È indubbio comunque che l’espulsione Gesuiti, l’abolizione dell’inquisizione ma anche la parziale liberalizzazione della stampa ad opera della politica del viceré Caracciolo e poi del Caramanico, abbia aperto il varco ad un rinnovamento illuministico attuato attraverso il consenso di intellettuali quali il Rossi, Guerra, F. Paolo di Blasi.

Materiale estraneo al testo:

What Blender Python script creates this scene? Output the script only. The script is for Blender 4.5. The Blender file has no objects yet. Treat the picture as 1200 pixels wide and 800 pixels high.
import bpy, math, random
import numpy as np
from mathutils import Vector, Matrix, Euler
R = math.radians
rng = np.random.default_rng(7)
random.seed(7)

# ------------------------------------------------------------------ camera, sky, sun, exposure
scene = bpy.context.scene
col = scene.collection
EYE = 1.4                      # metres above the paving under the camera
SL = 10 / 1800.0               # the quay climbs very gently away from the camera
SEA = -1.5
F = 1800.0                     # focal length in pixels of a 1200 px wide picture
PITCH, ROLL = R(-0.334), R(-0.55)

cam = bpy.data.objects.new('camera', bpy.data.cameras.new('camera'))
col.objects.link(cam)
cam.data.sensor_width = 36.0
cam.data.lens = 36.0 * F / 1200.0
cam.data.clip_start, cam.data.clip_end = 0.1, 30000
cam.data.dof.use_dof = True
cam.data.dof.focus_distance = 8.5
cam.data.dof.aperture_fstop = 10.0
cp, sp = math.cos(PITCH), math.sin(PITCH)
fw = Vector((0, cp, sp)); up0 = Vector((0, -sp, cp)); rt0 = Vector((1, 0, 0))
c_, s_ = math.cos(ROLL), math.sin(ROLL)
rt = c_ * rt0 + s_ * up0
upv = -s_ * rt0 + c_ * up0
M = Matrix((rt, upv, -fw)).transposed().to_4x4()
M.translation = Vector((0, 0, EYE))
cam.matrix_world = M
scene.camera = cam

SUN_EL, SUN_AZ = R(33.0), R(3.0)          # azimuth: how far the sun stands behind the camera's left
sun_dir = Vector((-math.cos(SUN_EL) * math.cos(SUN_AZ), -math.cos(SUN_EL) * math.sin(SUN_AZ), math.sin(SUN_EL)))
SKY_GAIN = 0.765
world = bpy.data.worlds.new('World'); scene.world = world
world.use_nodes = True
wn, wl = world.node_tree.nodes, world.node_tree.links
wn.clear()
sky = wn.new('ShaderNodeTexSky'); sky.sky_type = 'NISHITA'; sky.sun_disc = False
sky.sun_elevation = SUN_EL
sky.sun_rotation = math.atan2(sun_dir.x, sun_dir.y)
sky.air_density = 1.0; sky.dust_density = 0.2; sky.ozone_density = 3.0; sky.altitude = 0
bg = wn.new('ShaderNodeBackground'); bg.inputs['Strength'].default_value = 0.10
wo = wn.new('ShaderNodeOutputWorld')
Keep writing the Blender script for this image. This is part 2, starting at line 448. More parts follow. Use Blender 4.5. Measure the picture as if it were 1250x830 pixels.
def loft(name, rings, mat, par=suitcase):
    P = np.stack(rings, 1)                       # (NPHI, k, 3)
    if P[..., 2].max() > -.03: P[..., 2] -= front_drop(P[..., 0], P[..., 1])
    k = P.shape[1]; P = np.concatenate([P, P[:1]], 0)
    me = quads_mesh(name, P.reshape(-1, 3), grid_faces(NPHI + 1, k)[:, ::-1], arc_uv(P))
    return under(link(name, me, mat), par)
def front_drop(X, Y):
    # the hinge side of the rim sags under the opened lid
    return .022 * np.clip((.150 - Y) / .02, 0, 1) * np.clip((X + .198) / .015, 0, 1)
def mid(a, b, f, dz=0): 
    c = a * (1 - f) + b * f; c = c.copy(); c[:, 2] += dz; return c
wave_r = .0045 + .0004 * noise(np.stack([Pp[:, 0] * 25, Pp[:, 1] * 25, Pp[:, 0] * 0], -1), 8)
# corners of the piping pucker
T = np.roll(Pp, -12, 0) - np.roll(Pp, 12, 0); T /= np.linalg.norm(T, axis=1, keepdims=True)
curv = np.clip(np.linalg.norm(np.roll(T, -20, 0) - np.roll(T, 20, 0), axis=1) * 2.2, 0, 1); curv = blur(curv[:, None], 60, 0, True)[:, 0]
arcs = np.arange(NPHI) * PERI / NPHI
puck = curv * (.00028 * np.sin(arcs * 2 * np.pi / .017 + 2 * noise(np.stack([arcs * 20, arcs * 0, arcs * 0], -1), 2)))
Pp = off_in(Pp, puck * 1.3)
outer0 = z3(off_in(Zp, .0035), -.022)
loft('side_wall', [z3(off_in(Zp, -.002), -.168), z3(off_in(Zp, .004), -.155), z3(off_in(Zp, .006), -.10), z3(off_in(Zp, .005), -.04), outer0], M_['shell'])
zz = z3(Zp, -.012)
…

Inoltre lettere ed arti cominciarono ad essere espressione di denuncia di una realtà sociale arretrata che l’istituzione delle scuole normali ad opera del De Cosmi, proiettava in un futuro meno oscuro. Ma passando all’ambito generale della cultura a quello specificatamente letterario, già a partire dalla seconda metà del secolo, testimonianze di grande vitalità vengono dalle dissertazioni e dalle varie pubblicazione dei soci delle accademie, delle pubbliche librerie e dalle opere periodiche che si stampavano. Su questo sfondo si apre il panorama dell’Arcadia. L’Arcadia siciliana va inserita però nel quadro di questa revisione resa possibile dall’attenzione verso le Arcadie regionali, espressioni di “particolari condizioni ambientali e storico – culturali” e di una indagine verticale intorno ad esse. L’interesse dei letterati siciliani per l’Arcadia romana risponde non solo alla necessità di un rinnovamento del gusto e dell’esercizio stilistico contrapposto al barocco, ma anche al bisogno di porsi in modo eticamente diverso nei confronti della realtà sociale. È possibile oggi analizzare con maggiore obiettività che nel passato la letteratura dell’Arcadia siciliana considerata al di là della dimensione fittizia delle “bambolerie” e delle “astorellerie” che sembravano connotarla in modo determinante come espressione d’un modo più civile di porsi di fronte alla realtà e come il bisogno di agganciarsi ad essa.